Dios no se venga, es un contrasentido pensar que Dios sea así; es más, al hombre perdido y a la humanidad pecadora Dios les ofrece la posibilidad de arrepentirse y de corregirse: Dios no quiere la muerte del pecador, sino que se convierta y viva. El milagro del amor de Dios también está aquí.
Lejos de constituir un problema más, Dios es el único horizonte dentro del cual se entrevé la solución al enigma del dolor. Sólo la fe, aunque pequeña y atormentada, abre camino a la esperanza: “Creemos firmemente que Dios es el Señor del mundo y de la historia.”
Pero los caminos de su providencia son con frecuencia desconocidos. Sólo al final, cuando tenga fin nuestro conocimiento parcial, cuando veamos a Dios “cara a cara” (1 Co 13, 12), serán plenamente conocidos los caminos por los cuales, incluso a través de los dramas del mal y del pecado, Dios habrá conducido su creación hasta el reposo de ese Sabbat (Gn 2, 2) definitivo, en vista del cual creó el cielo y la tierra (Catecismo, 314).
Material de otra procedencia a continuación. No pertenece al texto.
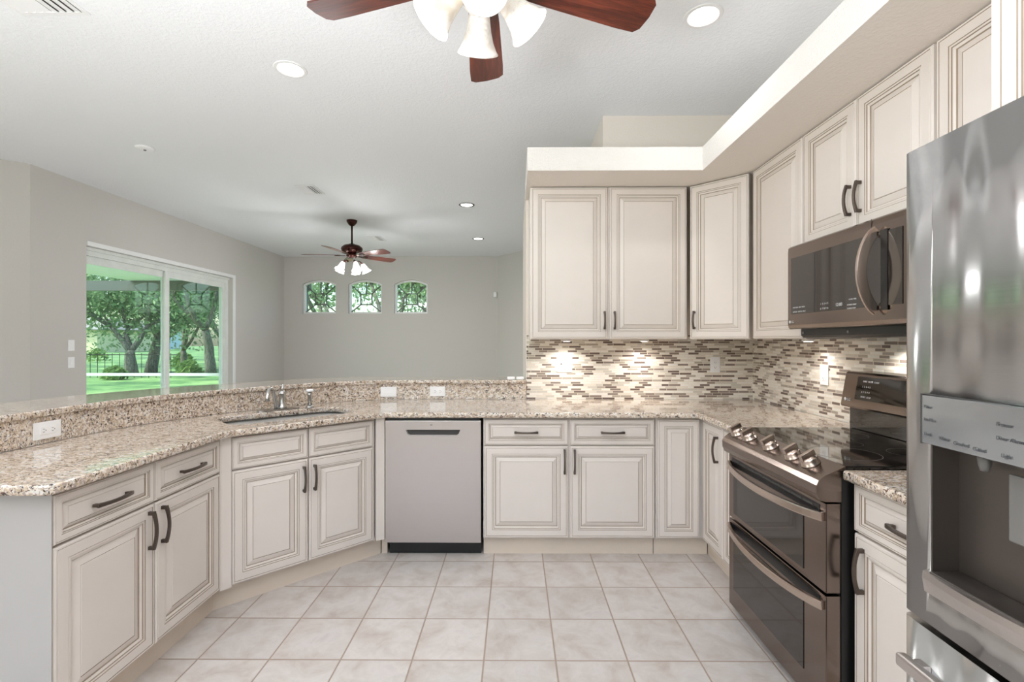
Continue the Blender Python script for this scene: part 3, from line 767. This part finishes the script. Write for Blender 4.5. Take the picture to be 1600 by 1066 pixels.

Jesús no ha venido a quitar el dolor del mundo, como tampoco ha prometido a los suyos alguna inmunidad; es más, Él lo ha asumido, lo ha experimentado y le ha enseñado al hombre a darle un sentido: el dolor no debe ser visto como ausencia de Dios o ausencia de su amor, sino más bien como una ocasión para recurrir a Dios si el dolor es bien entendido y asumido. Incluso el ofrecimiento del dolor y de la cruz nos identifica con Cristo.
Todo cuanto Jesús hizo en obras y milagros por los que sufrían no es otra cosa que anticipar el mundo futuro, donde la vida triunfará sobre la muerte, y la esperanza le cederá su lugar a la nueva realidad querida por Dios. Mientras tanto, el creyente experimenta la tensión entre la apremiante lucha contra el dolor propio y ajeno, y la reconciliación con Dios y consigo mismo.
En otras palabras, es necesario comprometerse con Dios para superar, ya desde ahora, el mal en el mundo de la naturaleza y en el mundo humano; y hacerlo con la conciencia de que la armonía cósmica y la perfecta justicia serán una realidad al final del tiempo.